Contudo, se há incomparavelmente mais “consumo” de informação na rede do que havia no auge da blogosfera, não deviam ser os blogs mais populares do que nunca? Atentemos algumas estatísticas actualizadas sobre o crescimento dos blogs:
- 409 milhões de pessoas acedem, por mês, a mais de 20 biliões de páginas;
- Nos EUA, entre 2014 e 2020, o número de bloggers aumentou em 10 milhões;
- Por mês, são produzidos cerca de 70 milhões de novos postos e cerca de 70 milhões de novos comentários;
- 77% dos utilizadores de internet consomem blogs;
- o WordPress suporta 39.9% de todos os sites.
Estes números não são um prenúncio de morte, mas de mudança, se se comparar aquilo que é blogar nos dias que correm.
Uma determinada forma de blogar, pessoal, confessional, dispersa nos assuntos, foi, em poucos anos, exilada para os subúrbios da internet, onde permanece anónima. As redes sociais de consumo rápido tais como Facebook ou Twitter, desviaram a audiência dos blogs, onde as publicações são mais fácil de digerir, sendo a reflexão longa reduzida a algumas frases, som e imagem.
Porém, esta concorrência é apenas uma parte da explicação. Os bloggers de antigamente dispersaram-se por outras plataformas: podcasts, canais de youtube, instagram, twitter, etc; muitos profissionalizaram-se, montaram um estúdio, um cenário, contrataram pessoal, investiram em equipamento de áudio e vídeo, elaboraram um conceito e sabem como apresentá-lo.
Surgiram novos segmentos, já especializados em temas, orientados a um público-alvo já definido, tais como o Everything Music do Ricky Beato, o Doug Elvering ou o EytschPi42 , estes dedicados a música ou a equipamento musical, mas os nichos são variados, o horizonte alargou-se.
Não contesto esta transformação, a internet é volátil pela sua natureza, mas causa-me alguma decepção a zona de guerra em que se transformou – dark web à parte – e na horda de moralismos que se ergue para a controlar. Dois muros que emparedam a liberdade.

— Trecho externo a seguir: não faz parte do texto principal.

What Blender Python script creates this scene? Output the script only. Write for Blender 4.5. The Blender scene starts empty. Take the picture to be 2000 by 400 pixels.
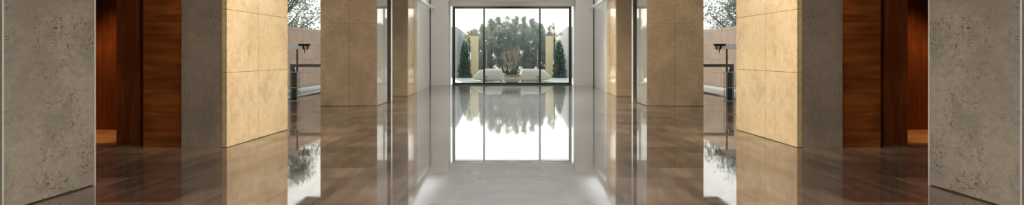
import bpy, math, random
from mathutils import Vector
random.seed(7)
S = bpy.context.scene
COL = S.collection

# ---------------------------------------------------------------- camera, sky, sun, exposure
cam_d = bpy.data.cameras.new('camera')
cam = bpy.data.objects.new('camera', cam_d); COL.objects.link(cam)
cam.location = (0, 0, 1.2)
cam.rotation_euler = (math.radians(90), 0, 0)
cam_d.sensor_width = 36.0
cam_d.lens = 36.0 * 1100 / 2000
cam_d.shift_y = -93 / 2000
cam_d.clip_start = 0.05; cam_d.clip_end = 500
S.camera = cam

S.view_settings.view_transform = 'Standard'
S.view_settings.look = 'None'
S.view_settings.gamma = 1.0
S.view_settings.use_curve_mapping = False
S.view_settings.exposure = 0.0

W = bpy.data.worlds.new('sky'); S.world = W; W.use_nodes = True
nt = W.node_tree; nt.nodes.clear()
wo = nt.nodes.new('ShaderNodeOutputWorld'); bg = nt.nodes.new('ShaderNodeBackground')
tc = nt.nodes.new('ShaderNodeTexCoord'); sep = nt.nodes.new('ShaderNodeSeparateXYZ')
nt.links.new(tc.outputs['Generated'], sep.inputs[0])
glow = nt.nodes.new('ShaderNodeMapRange')                 # brighter towards the low sun (+Y)
glow.inputs['From Min'].default_value = 0.80; glow.inputs['From Max'].default_value = 1.0
glow.inputs['To Min'].default_value = 0.0; glow.inputs['To Max'].default_value = 1.0
nt.links.new(sep.outputs['Y'], glow.inputs['Value'])
mixc = nt.nodes.new('ShaderNodeMixRGB')
mixc.inputs[1].default_value = (0.82, 0.93, 1.0, 1); mixc.inputs[2].default_value = (1.0, 0.975, 0.93, 1)
nt.links.new(glow.outputs[0], mixc.inputs[0])
st = nt.nodes.new('ShaderNodeMapRange')
st.inputs['From Min'].default_value = 0.0; st.inputs['From Max'].default_value = 1.0
st.inputs['To Min'].default_value = 1.35; st.inputs['To Max'].default_value = 4.2
nt.links.new(glow.outputs[0], st.inputs['Value'])
nt.links.new(mixc.outputs[0], bg.inputs['Color']); nt.links.new(st.outputs[0], bg.inputs['Strength'])
nt.links.new(bg.outputs[0], wo.inputs[0])

SUN_EL, SUN_AZ = 19.0, -11.0          # behind the garden, slightly to the left
sd = bpy.data.lights.new('sun', 'SUN'); sd.energy = 8.0; sd.angle = math.radians(0.8); sd.color = (1.0, 0.86, 0.66)
so = bpy.data.objects.new('sun', sd); COL.objects.link(so)
ce, se = math.cos(math.radians(SUN_EL)), math.sin(math.radians(SUN_EL))
dv = Vector((-ce * math.sin(math.radians(SUN_AZ)), -ce * math.cos(math.radians(SUN_AZ)), -se))
so.rotation_euler = dv.to_track_quat('-Z', 'Y').to_euler()
so.location = (-6, 30, 12)

# ---------------------------------------------------------------- materials
def newmat(name):
    m = bpy.data.materials.new(name); m.use_nodes = True
    t = m.node_tree; b = t.nodes['Principled BSDF']
    return m, t, b
def coords(t, scale=(1, 1, 1), rot=(0, 0, 0)):
    g = t.nodes.new('ShaderNodeNewGeometry'); s = t.nodes.new('ShaderNodeSeparateXYZ')
    a = t.nodes.new('ShaderNodeMath'); a.operation = 'ABSOLUTE'
    c = t.nodes.new('ShaderNodeCombineXYZ')
    t.links.new(g.outputs['Position'], s.inputs[0]); t.links.new(s.outputs[0], a.inputs[0])
    t.links.new(a.outputs[0], c.inputs[0]); t.links.new(s.outputs[1], c.inputs[1]); t.links.new(s.outputs[2], c.inputs[2])
    mp = t.nodes.new('ShaderNodeMapping'); mp.inputs['Scale'].default_value = scale; mp.inputs['Rotation'].default_value = rot
    t.links.new(c.outputs[0], mp.inputs[0]); return mp.outputs[0]
def noise(t, vec, scale, detail=5, rough=0.55, dist=0.0):
    n = t.nodes.new('ShaderNodeTexNoise'); n.inputs['Scale'].default_value = scale
    n.inputs['Detail'].default_value = detail; n.inputs['Roughness'].default_value = rough
    n.inputs['Distortion'].default_value = dist
    t.links.new(vec, n.inputs['Vector']); return n.outputs['Fac']
def ramp(t, fac, stops):
    r = t.nodes.new('ShaderNodeValToRGB'); e = r.color_ramp.elements
    while len(e) < len(stops): e.new(0.5)
    for i, (p, c) in enumerate(stops):
        e[i].position = p; e[i].color = (c, c, c, 1) if isinstance(c, (int, float)) else (*c, 1)
    t.links.new(fac, r.inputs[0]); return r.outputs[0]
def mix(t, fac, a, b, mode='MIX'):
    m = t.nodes.new('ShaderNodeMixRGB'); m.blend_type = mode
    for i, v in ((0, fac), (1, a), (2, b)):
        if hasattr(v, 'links'): t.links.new(v, m.inputs[i])
        elif isinstance(v, (int, float)): m.inputs[i].default_value = v
        else: m.inputs[i].default_value = (*v, 1)
    return m.outputs[0]
def bump(t, b, h, strength, dist=0.01):
    n = t.nodes.new('ShaderNodeBump'); n.inputs['Strength'].default_value = strength; n.inputs['Distance'].default_value = dist
    t.links.new(h, n.inputs['Height']); t.links.new(n.outputs[0], b.inputs['Normal'])
def plain(name, col, rough=0.5, metal=0.0, ior=1.5, var=0.06):
    m, t, b = newmat(name)
    v = coords(t)
    f = noise(t, v, 9, 4)
    c = mix(t, f, tuple(x * (1 - var) for x in col), tuple(min(1, x * (1 + var)) for x in col))
    t.links.new(c, b.inputs['Base Color'])
    b.inputs['Roughness'].default_value = rough; b.inputs['Metallic'].default_value = metal; b.inputs['IOR'].default_value = ior
    return m

def stone(name, light, dark, pit, rough, ior, pits=1.0, stretch=(1, 1, 1), blotch=1.6, amount=0.5):
    m, t, b = newmat(name)
    v = coords(t); vs = coords(t, stretch)
    big = ramp(t, noise(t, v, blotch, 6, 0.6, 0.4), [(0.38, 0.0), (0.62, 1.0)])
    c = mix(t, big, dark, light)
    fine = ramp(t, noise(t, vs, 14, 6, 0.7), [(0.25, 0.78), (0.75, 1.12)])
    c = mix(t, 1.0, c, fine, 'MULTIPLY')
    # small open pits and scratches gathered in patches
    mask = ramp(t, noise(t, v, 2.6, 4, 0.65), [(0.46, 0.12), (0.60, 1.0)])
    p1 = ramp(t, noise(t, vs, 30, 3, 0.5, 0.6), [(0.585, 0.0), (0.635, 1.0)])
    p2 = ramp(t, noise(t, vs, 62, 2, 0.5, 0.3), [(0.60, 0.0), (0.66, 1.0)])
    pm = mix(t, 1.0, mix(t, 1.0, p1, p2, 'ADD'), mask, 'MULTIPLY')
    pm = mix(t, 1.0, pm, (pits,) * 3, 'MULTIPLY')
    c = mix(t, pm, c, pit)
    stain = ramp(t, noise(t, v, 2.6, 6, 0.7, 0.5), [(0.52, 0.0), (0.64, amount)])
    c = mix(t, stain, c, tuple(x * 0.62 for x in light))
    t.links.new(c, b.inputs['Base Color'])
    b.inputs['Roughness'].default_value = rough; b.inputs['IOR'].default_value = ior
    inv = t.nodes.new('ShaderNodeInvert'); t.links.new(pm, inv.inputs['Color'])
    bump(t, b, inv.outputs[0], 0.25, 0.003)
    return m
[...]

Decepciona-me a consciência de marketing tomou conta do blogger que passou da reflexão para a “produção de conteúdos”, aquilo que um marxista chamaria de mercantilização (ou comodificação, aportuguesando o original inglês); de facto, segundo as estatísticas, 27% dos bloggers preocupam-se mais com o marketing do que com o conteúdo. Há uma mal-disfarçado esforço para agradar. Esta tendência é uma pauperização da blogosfera.
Tenho saudades da pessoalidade dos blogs; a dispersão dos temas nada mais reflecte do que a intrínseca fragmentação de cada um.
Escrever e publicar não é a manifestação de um ego inflamado que procura ser celebrado, ou de uma insegurança que procura validação; tal concepção reduz a ontologia humana à mera vaidade: escrever é construir no espaço entre nós, estamos condenados ao outro.
Posto isto, é minha intenção, que este blog, no futuro, sofra alterações. Quais? Ainda não sei.